Oh wait Gardner has also submitted his name for consideration. Yes indeed, City Council will surely embrace Gardner in his efforts to become one of them.

Of the three people Skorman mentioned as potential replacements, one finally submitted her name for the job this week. Ann Oatman-Gardner no relation to Dave notes in her letter of interest that she's learned much during her many years of advocacy in Colorado Springs. Presumably, that includes how to keep from grimacing when County Commissioner Douglas Bruce takes the stage. And, did someone mention that she is not related to Dave?

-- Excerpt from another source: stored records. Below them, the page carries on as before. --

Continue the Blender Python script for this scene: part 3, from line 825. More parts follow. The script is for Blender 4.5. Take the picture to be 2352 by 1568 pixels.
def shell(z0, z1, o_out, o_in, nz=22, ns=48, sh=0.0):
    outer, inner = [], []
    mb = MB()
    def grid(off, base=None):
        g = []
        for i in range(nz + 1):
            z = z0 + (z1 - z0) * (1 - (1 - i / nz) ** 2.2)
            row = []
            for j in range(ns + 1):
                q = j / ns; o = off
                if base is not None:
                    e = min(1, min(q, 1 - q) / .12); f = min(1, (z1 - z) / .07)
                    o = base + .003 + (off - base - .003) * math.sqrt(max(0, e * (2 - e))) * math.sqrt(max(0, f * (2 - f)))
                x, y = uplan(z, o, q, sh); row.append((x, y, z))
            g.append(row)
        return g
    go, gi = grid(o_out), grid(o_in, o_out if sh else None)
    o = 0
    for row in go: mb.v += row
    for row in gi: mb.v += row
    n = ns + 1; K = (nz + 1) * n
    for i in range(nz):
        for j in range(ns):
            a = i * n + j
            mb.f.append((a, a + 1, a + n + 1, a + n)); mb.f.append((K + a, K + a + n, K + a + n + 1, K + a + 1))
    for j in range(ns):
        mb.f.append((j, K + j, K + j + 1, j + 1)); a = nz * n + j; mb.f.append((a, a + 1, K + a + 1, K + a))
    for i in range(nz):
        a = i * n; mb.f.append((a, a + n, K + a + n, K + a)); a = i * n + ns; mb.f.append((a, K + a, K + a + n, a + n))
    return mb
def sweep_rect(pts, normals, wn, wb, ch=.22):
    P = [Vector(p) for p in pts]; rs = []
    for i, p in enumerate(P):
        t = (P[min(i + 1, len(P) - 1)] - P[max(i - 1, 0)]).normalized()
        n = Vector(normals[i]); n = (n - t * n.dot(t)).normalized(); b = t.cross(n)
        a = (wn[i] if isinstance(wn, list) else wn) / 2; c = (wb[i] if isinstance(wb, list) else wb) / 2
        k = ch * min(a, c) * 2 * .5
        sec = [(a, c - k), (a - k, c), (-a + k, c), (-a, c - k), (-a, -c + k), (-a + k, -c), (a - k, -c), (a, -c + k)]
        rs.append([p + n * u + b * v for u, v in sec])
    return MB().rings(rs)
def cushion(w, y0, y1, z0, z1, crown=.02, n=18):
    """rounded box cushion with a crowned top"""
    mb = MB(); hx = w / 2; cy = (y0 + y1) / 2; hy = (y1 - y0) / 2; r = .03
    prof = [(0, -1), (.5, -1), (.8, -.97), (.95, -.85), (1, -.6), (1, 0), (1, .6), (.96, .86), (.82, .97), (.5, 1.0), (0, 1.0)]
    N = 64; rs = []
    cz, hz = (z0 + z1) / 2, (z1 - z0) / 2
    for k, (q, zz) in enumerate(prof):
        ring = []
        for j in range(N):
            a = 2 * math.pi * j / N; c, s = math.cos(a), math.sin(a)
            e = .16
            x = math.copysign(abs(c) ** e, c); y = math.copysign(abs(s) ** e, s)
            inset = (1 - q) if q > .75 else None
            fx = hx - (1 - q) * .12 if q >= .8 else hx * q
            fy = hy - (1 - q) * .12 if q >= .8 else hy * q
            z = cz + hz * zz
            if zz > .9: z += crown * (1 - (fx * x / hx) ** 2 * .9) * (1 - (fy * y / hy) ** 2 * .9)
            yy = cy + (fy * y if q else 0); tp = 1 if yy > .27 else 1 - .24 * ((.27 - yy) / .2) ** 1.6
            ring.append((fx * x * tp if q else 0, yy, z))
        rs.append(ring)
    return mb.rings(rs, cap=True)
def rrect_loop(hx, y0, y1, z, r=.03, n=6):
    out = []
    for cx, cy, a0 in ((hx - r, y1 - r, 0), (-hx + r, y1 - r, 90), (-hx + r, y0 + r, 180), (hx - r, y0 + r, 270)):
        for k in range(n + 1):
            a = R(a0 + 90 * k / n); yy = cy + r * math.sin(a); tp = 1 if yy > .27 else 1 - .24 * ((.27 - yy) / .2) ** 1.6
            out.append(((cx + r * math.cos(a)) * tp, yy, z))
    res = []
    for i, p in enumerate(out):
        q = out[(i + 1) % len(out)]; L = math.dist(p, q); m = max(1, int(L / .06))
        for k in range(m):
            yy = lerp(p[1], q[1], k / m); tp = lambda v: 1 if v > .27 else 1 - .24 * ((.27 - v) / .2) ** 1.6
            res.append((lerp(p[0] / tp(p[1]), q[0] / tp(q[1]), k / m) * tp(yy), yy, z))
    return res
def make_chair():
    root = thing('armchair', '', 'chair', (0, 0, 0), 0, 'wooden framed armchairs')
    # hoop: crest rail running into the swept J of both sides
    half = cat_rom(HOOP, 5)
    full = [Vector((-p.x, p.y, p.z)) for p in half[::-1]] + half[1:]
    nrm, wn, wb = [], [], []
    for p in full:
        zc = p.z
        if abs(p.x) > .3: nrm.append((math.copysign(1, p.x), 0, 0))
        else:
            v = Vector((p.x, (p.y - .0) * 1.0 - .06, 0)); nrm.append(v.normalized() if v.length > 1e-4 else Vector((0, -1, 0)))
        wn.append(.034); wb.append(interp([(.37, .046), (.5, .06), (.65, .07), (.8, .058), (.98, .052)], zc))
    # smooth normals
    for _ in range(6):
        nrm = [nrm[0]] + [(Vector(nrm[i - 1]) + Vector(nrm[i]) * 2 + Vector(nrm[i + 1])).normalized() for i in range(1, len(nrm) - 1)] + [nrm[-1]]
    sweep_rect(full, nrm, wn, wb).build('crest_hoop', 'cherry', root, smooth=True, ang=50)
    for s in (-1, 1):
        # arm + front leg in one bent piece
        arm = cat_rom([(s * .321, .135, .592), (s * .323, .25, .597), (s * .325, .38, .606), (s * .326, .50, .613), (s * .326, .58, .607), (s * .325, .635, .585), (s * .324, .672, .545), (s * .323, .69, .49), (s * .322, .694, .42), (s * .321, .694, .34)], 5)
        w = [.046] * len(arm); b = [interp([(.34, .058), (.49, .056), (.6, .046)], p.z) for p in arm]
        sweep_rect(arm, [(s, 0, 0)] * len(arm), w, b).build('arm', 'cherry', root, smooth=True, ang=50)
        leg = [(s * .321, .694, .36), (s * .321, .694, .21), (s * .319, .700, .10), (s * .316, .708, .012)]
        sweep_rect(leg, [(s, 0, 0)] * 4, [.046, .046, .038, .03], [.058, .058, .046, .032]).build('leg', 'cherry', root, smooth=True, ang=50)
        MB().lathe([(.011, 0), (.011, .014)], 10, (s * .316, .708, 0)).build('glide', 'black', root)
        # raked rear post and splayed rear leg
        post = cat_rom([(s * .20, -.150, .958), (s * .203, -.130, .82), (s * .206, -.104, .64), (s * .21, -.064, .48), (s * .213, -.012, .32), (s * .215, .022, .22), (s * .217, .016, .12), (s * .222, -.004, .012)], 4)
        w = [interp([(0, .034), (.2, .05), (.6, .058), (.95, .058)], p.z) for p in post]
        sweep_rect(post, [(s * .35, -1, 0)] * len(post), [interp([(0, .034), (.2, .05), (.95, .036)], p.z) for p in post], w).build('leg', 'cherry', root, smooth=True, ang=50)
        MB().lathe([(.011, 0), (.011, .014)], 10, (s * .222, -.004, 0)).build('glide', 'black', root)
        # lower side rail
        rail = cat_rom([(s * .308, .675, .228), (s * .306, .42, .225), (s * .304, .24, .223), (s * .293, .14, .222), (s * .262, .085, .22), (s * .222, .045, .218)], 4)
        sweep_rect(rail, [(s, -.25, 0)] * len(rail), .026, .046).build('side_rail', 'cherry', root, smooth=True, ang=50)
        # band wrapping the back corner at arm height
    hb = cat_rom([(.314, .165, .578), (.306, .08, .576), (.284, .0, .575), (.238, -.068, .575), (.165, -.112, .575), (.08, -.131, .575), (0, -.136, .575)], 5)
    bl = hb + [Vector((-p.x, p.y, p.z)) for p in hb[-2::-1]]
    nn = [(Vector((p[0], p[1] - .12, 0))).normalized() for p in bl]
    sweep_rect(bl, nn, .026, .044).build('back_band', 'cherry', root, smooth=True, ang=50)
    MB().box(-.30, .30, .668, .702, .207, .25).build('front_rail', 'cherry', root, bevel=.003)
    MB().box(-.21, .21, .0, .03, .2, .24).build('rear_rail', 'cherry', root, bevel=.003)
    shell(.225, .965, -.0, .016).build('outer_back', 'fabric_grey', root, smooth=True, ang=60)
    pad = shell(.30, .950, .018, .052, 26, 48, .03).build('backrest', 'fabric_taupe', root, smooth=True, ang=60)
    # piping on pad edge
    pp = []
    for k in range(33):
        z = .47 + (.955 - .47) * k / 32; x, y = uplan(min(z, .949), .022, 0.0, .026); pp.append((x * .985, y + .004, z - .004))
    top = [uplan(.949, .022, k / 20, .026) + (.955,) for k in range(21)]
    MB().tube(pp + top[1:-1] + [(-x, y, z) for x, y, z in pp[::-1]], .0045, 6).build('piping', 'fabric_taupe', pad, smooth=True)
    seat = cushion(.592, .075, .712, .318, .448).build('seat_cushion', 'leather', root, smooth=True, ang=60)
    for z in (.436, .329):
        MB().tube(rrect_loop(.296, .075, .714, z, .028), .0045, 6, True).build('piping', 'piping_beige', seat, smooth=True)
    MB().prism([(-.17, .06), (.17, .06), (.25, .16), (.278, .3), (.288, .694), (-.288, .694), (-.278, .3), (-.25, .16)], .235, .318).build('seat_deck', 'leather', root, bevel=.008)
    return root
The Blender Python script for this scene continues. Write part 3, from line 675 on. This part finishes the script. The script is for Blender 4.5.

One young fellow will not be among the finalists giving their best pitch to fill out the year of Skorman's remaining term. Robert J. Bentley certainly has the makings of a rising leader in this city in his letter, he proudly notes that he not only is chairman of the College Republicans at UCCS and former intern for Republican Sen. Wayne Allard, but firmly believes that "government should practice fiscal restraint to control outrageous spending."

Unfortunately for the rabidly anti-tax crowd, Bentley had to withdraw his name from consideration. The city charter requires our esteemed leaders to be at least 25 years old; Bentley is only 20.

Which gives him plenty of time to memorize the 85-page national Republican Party Platform and come back swinging in his 2011 bid for mayor.